Fiona Farrell: Writing big and the best in Decline and fall on Savage Street

"It had to be as beautiful as I could get it."

These were the words Fiona Farrell used on Tuesday night at the launch of her new book Decline and fall on Savage Street in order to describe her challenge of writing something big. This "big" is here now. It is complete. And it is a rich and endlessly rewarding read.

It consists of two parts: the nonfiction masterpiece, Villa at the edge of the empire, which explores Christchurch's initial build and after earthquake rebuild in a factual way and its twin fiction sister Decline and fall on Savage Street - the latter one just freshly released, still hot from the press, its cover beautifully alluring.
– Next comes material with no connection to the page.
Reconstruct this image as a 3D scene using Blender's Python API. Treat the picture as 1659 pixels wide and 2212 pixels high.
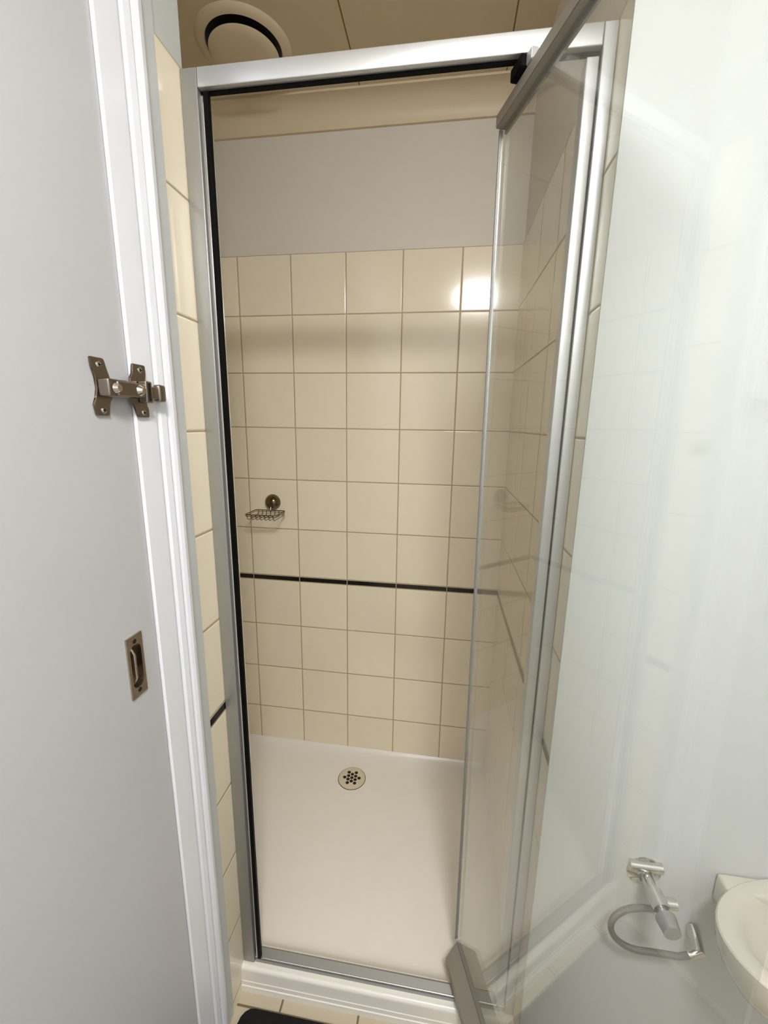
import bpy, bmesh, math, random
from mathutils import Vector, Matrix
random.seed(4)
for o in list(bpy.data.objects): bpy.data.objects.remove(o)
sc = bpy.context.scene
COL = sc.collection
# one unit below = one 200 mm wall tile; Z measured from the top of the wall tiling, floor at -10.27
S = 0.2
ZF = -10.27
def W(x, y, z): return Vector((x*S, y*S, (z-ZF)*S))

# ------------------------------------------------------------------ camera
cam_d = bpy.data.cameras.new('camera'); cam = bpy.data.objects.new('camera', cam_d); COL.objects.link(cam)
cam_d.sensor_fit = 'HORIZONTAL'; cam_d.sensor_width = 36.0; cam_d.lens = 897.39/1659*36
cam_d.clip_start = 0.02
cx = Vector((0.9894723, 0.14398241, 0.0146163)); cd = Vector((0.04380124, -0.20168078, -0.97847142)); cf = Vector((-0.13793484, 0.96881058, -0.20586415))
m = Matrix((cx, -cd, -cf)).transposed().to_4x4()
m.translation = W(4.83946631, -7.76378431, -2.91276352)
cam.matrix_world = m
sc.camera = cam

# ------------------------------------------------------------------ world, exposure
w = bpy.data.worlds.new('world'); sc.world = w; w.use_nodes = True
w.node_tree.nodes['Background'].inputs[0].default_value = (0.9, 0.93, 1, 1)
w.node_tree.nodes['Background'].inputs[1].default_value = 0.0
sc.view_settings.view_transform = 'Standard'; sc.view_settings.look = 'None'
sc.view_settings.exposure = 0.0; sc.view_settings.gamma = 1.0
sc.view_settings.use_curve_mapping = False
LAMP_STRENGTH = 99
LAMP_POS = (5.9, -9.9)
ZC = 2.15          # ceiling height (tile units)

# ------------------------------------------------------------------ materials
def lin(c): return tuple(((v/255)/12.92 if v/255 <= .04045 else ((v/255+.055)/1.055)**2.4) for v in c)
def mat(name, col, rough=.5, metal=0, spec=.5, bump=0, bscale=200, coat=0):
    mt = bpy.data.materials.new(name); mt.use_nodes = True
    nt = mt.node_tree; b = nt.nodes['Principled BSDF']
    b.inputs['Base Color'].default_value = (*lin(col), 1); b.inputs['Roughness'].default_value = rough
    b.inputs['Metallic'].default_value = metal; b.inputs['Specular IOR Level'].default_value = spec
    b.inputs['Coat Weight'].default_value = coat
    # faint procedural mottling so no surface is perfectly uniform
    tc = nt.nodes.new('ShaderNodeTexCoord'); nz = nt.nodes.new('ShaderNodeTexNoise'); nz.inputs['Scale'].default_value = 9
    mx = nt.nodes.new('ShaderNodeMixRGB'); mx.blend_type = 'MULTIPLY'; mx.inputs[0].default_value = .05
    mx.inputs[1].default_value = (*lin(col), 1)
    nt.links.new(tc.outputs['Object'], nz.inputs['Vector']); nt.links.new(nz.outputs['Fac'], mx.inputs[2])
    nt.links.new(mx.outputs[0], b.inputs['Base Color'])
    if bump:
        n2 = nt.nodes.new('ShaderNodeTexNoise'); n2.inputs['Scale'].default_value = bscale
        bp = nt.nodes.new('ShaderNodeBump'); bp.inputs['Strength'].default_value = bump; bp.inputs['Distance'].default_value = .002
        nt.links.new(tc.outputs['Object'], n2.inputs['Vector']); nt.links.new(n2.outputs['Fac'], bp.inputs['Height'])
        nt.links.new(bp.outputs[0], b.inputs['Normal'])
    return mt

class NB:
    """tiny node helper"""
    def __init__(s, nt): s.nt = nt
    def m(s, op, a, b=None, c=None):
        n = s.nt.nodes.new('ShaderNodeMath'); n.operation = op
        for i, v in enumerate((a, b, c)):
            if v is None: continue
            if isinstance(v, (int, float)): n.inputs[i].default_value = v
            else: s.nt.links.new(v, n.inputs[i])
        return n.outputs[0]

def tile_mat(name, axis, off=0.0, off2=None, col=(242, 229, 204), gcol=(176, 156, 122), strip=True, rough=.12, gw=.009, tilt=.004):
    """square glazed tiles with grout lines; axis = horizontal world axis (0 x, 1 y); off2 = second axis offset when laid on the floor"""
    mt = bpy.data.materials.new(name); mt.use_nodes = True; nt = mt.node_tree; N = NB(nt); b = nt.nodes['Principled BSDF']
    tc = nt.nodes.new('ShaderNodeTexCoord'); sp = nt.nodes.new('ShaderNodeSeparateXYZ'); nt.links.new(tc.outputs['Object'], sp.inputs[0])
    u = N.m('SUBTRACT', N.m('DIVIDE', sp.outputs[axis], S), off)
    if off2 is None:
        z = N.m('ADD', N.m('DIVIDE', sp.outputs[2], S), ZF)          # tile units, 0 at the top
        low = N.m('LESS_THAN', z, -6.055)
        v = N.m('ADD', z, N.m('MULTIPLY', low, .109))
    else:
        z = None
        v = N.m('SUBTRACT', N.m('DIVIDE', sp.outputs[1], S), off2)
    def dist(q):
        f = N.m('FRACT', q)
        return N.m('MINIMUM', f, N.m('SUBTRACT', 1, f))
    du, dv = dist(u), dist(v)
    d = N.m('MINIMUM', du, dv)
    def ss(x, a, c):
        n = nt.nodes.new('ShaderNodeMapRange'); n.interpolation_type = 'SMOOTHSTEP'
        nt.links.new(x, n.inputs[0]); n.inputs[1].default_value = a; n.inputs[2].default_value = c
        return n.outputs[0]
    face = ss(d, gw*.8, gw*1.3)
    height = ss(d, gw*.8, gw*2.6)
    # per tile colour and tilt
    cell = nt.nodes.new('ShaderNodeCombineXYZ'); nt.links.new(N.m('FLOOR', u), cell.inputs[0]); nt.links.new(N.m('FLOOR', v), cell.inputs[1])
    wn = nt.nodes.new('ShaderNodeTexWhiteNoise'); wn.noise_dimensions = '3D'; nt.links.new(cell.outputs[0], wn.inputs['Vector'])
    nz = nt.nodes.new('ShaderNodeTexNoise'); nz.inputs['Scale'].default_value = 14; nz.inputs['Detail'].default_value = 4
    nt.links.new(tc.outputs['Object'], nz.inputs['Vector'])
    var = N.m('ADD', N.m('MULTIPLY', wn.outputs['Value'], .05), N.m('MULTIPLY', nz.outputs['Fac'], .06))
    hs = nt.nodes.new('ShaderNodeHueSaturation'); hs.inputs['Color'].default_value = (*lin(col), 1)
    nt.links.new(N.m('ADD', var, .945), hs.inputs['Value'])
    mx = nt.nodes.new('ShaderNodeMixRGB'); nt.links.new(face, mx.inputs[0]); mx.inputs[1].default_value = (*lin(gcol), 1); nt.links.new(hs.outputs[0], mx.inputs[2])
    out = mx.outputs[0]
    rg = N.m('SUBTRACT', .7, N.m('MULTIPLY', face, .7-rough))
    if strip and z is not None:
        s1 = N.m('MULTIPLY', N.m('GREATER_THAN', z, -6.100), N.m('LESS_THAN', z, -6.012))
        s1 = N.m('MULTIPLY', s1, N.m('GREATER_THAN', du, gw*.9))
        m2 = nt.nodes.new('ShaderNodeMixRGB'); nt.links.new(s1, m2.inputs[0]); nt.links.new(out, m2.inputs[1]); m2.inputs[2].default_value = (.004, .004, .005, 1)
        out = m2.outputs[0]
    nt.links.new(out, b.inputs['Base Color']); nt.links.new(rg, b.inputs['Roughness'])
    b.inputs['Specular IOR Level'].default_value = .5
    bp = nt.nodes.new('ShaderNodeBump'); bp.inputs['Strength'].default_value = .6; bp.inputs['Distance'].default_value = .0012
    wav = nt.nodes.new('ShaderNodeTexNoise'); wav.inputs['Scale'].default_value = 7; wav.inputs['Detail'].default_value = 0
    nt.links.new(tc.outputs['Object'], wav.inputs['Vector'])
    nt.links.new(N.m('ADD', height, N.m('MULTIPLY', wav.outputs['Fac'], .4)), bp.inputs['Height'])
    # tilt: bump normal + small random vector per tile
    sub = nt.nodes.new('ShaderNodeVectorMath'); sub.operation = 'SUBTRACT'; nt.links.new(wn.outputs['Color'], sub.inputs[0]); sub.inputs[1].default_value = (.5, .5, .5)
    scl = nt.nodes.new('ShaderNodeVectorMath'); scl.operation = 'SCALE'; nt.links.new(sub.outputs[0], scl.inputs[0]); scl.inputs['Scale'].default_value = tilt
    add = nt.nodes.new('ShaderNodeVectorMath'); add.operation = 'ADD'; nt.links.new(bp.outputs[0], add.inputs[0]); nt.links.new(scl.outputs[0], add.inputs[1])
    nrm = nt.nodes.new('ShaderNodeVectorMath'); nrm.operation = 'NORMALIZE'; nt.links.new(add.outputs[0], nrm.inputs[0])
    nt.links.new(nrm.outputs[0], b.inputs['Normal'])
    return mt

M = {}
M['tile_back'] = tile_mat('cream glazed tile back', 0)
M['tile_side'] = tile_mat('cream glazed tile side', 1, off=.0)
M['tile_strip'] = tile_mat('cream glazed tile strip', 1, off=.5)
M['tile_floor'] = tile_mat('cream floor tile', 0, off=.07, off2=-.12, col=(196, 184, 160), gcol=(120, 98, 72), strip=False, rough=.35, gw=.012)
M['alcove_paint'] = mat('alcove wall paint', (224, 215, 201), .6, bump=.1)
M['ceil'] = mat('ceiling board', (210, 192, 158), .7, bump=.1)
M['paint'] = mat('white wall paint', (204, 205, 203), .45, bump=.06)
M['door'] = mat('white door paint', (194, 193, 195), .4, bump=.04, bscale=60)
M['trim'] = mat('white gloss trim paint', (236, 236, 242), .3)
M['alu'] = mat('satin anodised aluminium', (205, 206, 208), .38, metal=.75)
M['alu_grey'] = mat('grey aluminium', (160, 158, 154), .4, metal=.6)
M['alu_bright'] = mat('polished aluminium', (225, 226, 230), .22, metal=.9)
M['rail'] = mat('dull aluminium rail', (150, 143, 132), .45, metal=.4)
M['black'] = mat('black rubber', (3, 3, 3), .6, spec=.1)
M['chrome'] = mat('chrome', (215, 212, 205), .12, metal=1)
M['nickel'] = mat('tarnished nickel', (150, 138, 129), .28, metal=1)
M['steel'] = mat('polished steel pull', (186, 176, 166), .2, metal=1)
M['dark'] = mat('dark recess', (6, 6, 6), .6)
M['tray'] = mat('white acrylic tray', (243, 237, 228), .28, bump=.03, bscale=80)
M['ceramic'] = mat('white vitreous china', (206, 198, 184), .12, coat=.3)
M['fan'] = mat('cream plastic vent', (220, 202, 170), .45)
M['grate'] = mat('cream drain grate', (222, 208, 182), .4)
M['mat'] = mat('black bath mat pile', (9, 9, 9), .95, bump=.8, bscale=900)
M['clear_seal'] = mat('clear plastic seal', (222, 220, 208), .25)
M['hose'] = mat('braided hose', (150, 146, 142), .3, metal=.8, bump=.6, bscale=1500)
M['stain'] = mat('scuff', (176, 180, 176), .6)
M['cup'] = mat('smoked chrome cup', (120, 108, 88), .12, metal=1)
M['wire'] = mat('bronzed wire', (96, 74, 58), .3, metal=.9)
def line_ceiling(mt):
    nt = mt.node_tree; N = NB(nt); b = nt.nodes['Principled BSDF']
    src = b.inputs['Base Color'].links[0].from_socket
    tc = nt.nodes.new('ShaderNodeTexCoord'); sp = nt.nodes.new('ShaderNodeSeparateXYZ'); nt.links.new(tc.outputs['Object'], sp.inputs[0])
    q = N.m('DIVIDE', N.m('SUBTRACT', N.m('DIVIDE', sp.outputs[0], S), 3.31), 2.18)
    f = N.m('FRACT', q); d = N.m('ADD', N.m('MINIMUM', f, N.m('SUBTRACT', 1, f)), N.m('LESS_THAN', q, -.5))
    mx = nt.nodes.new('ShaderNodeMixRGB'); nt.links.new(N.m('LESS_THAN', d, .0045), mx.inputs[0]); nt.links.new(src, mx.inputs[1])
    mx.inputs[2].default_value = (*lin((120, 92, 62)), 1); nt.links.new(mx.outputs[0], b.inputs['Base Color'])
line_ceiling(M['ceil'])
M['paint_scuffed'] = mat('white wall paint with a scuff', (204, 205, 203), .45, bump=.06)
def scuff(mt, c, rx, rz):
    nt = mt.node_tree; N = NB(nt); b = nt.nodes['Principled BSDF']; src = b.inputs['Base Color'].links[0].from_socket
    tc = nt.nodes.new('ShaderNodeTexCoord'); sp = nt.nodes.new('ShaderNodeSeparateXYZ'); nt.links.new(tc.outputs['Object'], sp.inputs[0])
    dx = N.m('DIVIDE', N.m('SUBTRACT', sp.outputs[0], c.x), rx); dz = N.m('DIVIDE', N.m('SUBTRACT', sp.outputs[2], c.z), rz)
    d = N.m('ADD', N.m('MULTIPLY', dx, dx), N.m('MULTIPLY', dz, dz))
    nz = nt.nodes.new('ShaderNodeTexNoise'); nz.inputs['Scale'].default_value = 60; nt.links.new(tc.outputs['Object'], nz.inputs['Vector'])
    fac = N.m('MULTIPLY', N.m('MAXIMUM', N.m('SUBTRACT', 1, d), 0), N.m('MULTIPLY', nz.outputs['Fac'], .5))
    mx = nt.nodes.new('ShaderNodeMixRGB'); nt.links.new(fac, mx.inputs[0]); nt.links.new(src, mx.inputs[1]); mx.inputs[2].default_value = (.35, .36, .35, 1)
    nt.links.new(mx.outputs[0], b.inputs['Base Color'])
scuff(M['paint_scuffed'], W(6.80, 0, -3.06), .02, .017)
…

Even more alluring that evening were words: Fiona in an electrifying conversation with Liz Grant, reading abstracts from both books, convincing, charged, punchy slices of masterly crafted writing, seasoned with a refined sprinkle of wit. Organised by WORD Christchurch, the launch of the book was hosted in Christchurch Art Gallery and offered first glimpses in the imagined yet the entirely credible world, characters and events of a house on Savage Street.

But the house is more than just a setting, it grows into a structural device, it becomes the anchor of the novel - on narrative and formal level. It is the connecting point, a node, where stories of characters, who lived in the house, intersect. The idea for the form stems from the city and its shattering. The chapters work as separate stories and are like "little pieces of timber", shattered disconnected pieces, "100 fragments of human condition", as Liz described it. It is a salvage book.

It's not the house alone which connects and binds all these pieces, all these different voices. It is the river, with its own time, rhythm and a creature, that runs through the novel and weaves in more balanced and assuring antipode, which belongs to the natural realm.

It takes a lot of discipline and masterful, intelligent mind to shape each single piece in such a concentrated and sublime way Fiona did - every single word has its own place and the magnificent is revealed in delicate nuances. Material for rich and powerful stories was sourced from real life stories, talks with friends and random strangers at the petrol stations, newspapers, books. "There was an amazing openness, everyone was ready to talk," Fiona describes the post earthquake era, filled with stories.

Most often, the challenge of research and writing is rewarded with surprises: "Writing is constant discovery, it's a constancy of surprises. One of the pleasures of writing is finding connections, where you don't expect them."

And such is the reading of this book as well - full of surprises and pleasure.

"I wanted to write something big. I wanted to make it the best I could," concluded Fiona on Tuesday night. This book certainly is BIG and its greatness will grow with each single reading. Its sharp structure, complex characters, refined language and relevant political, social and environmental themes guarantee this work is destined to be a prize winner, but most of all, it deserves to be read over and over again by its readers.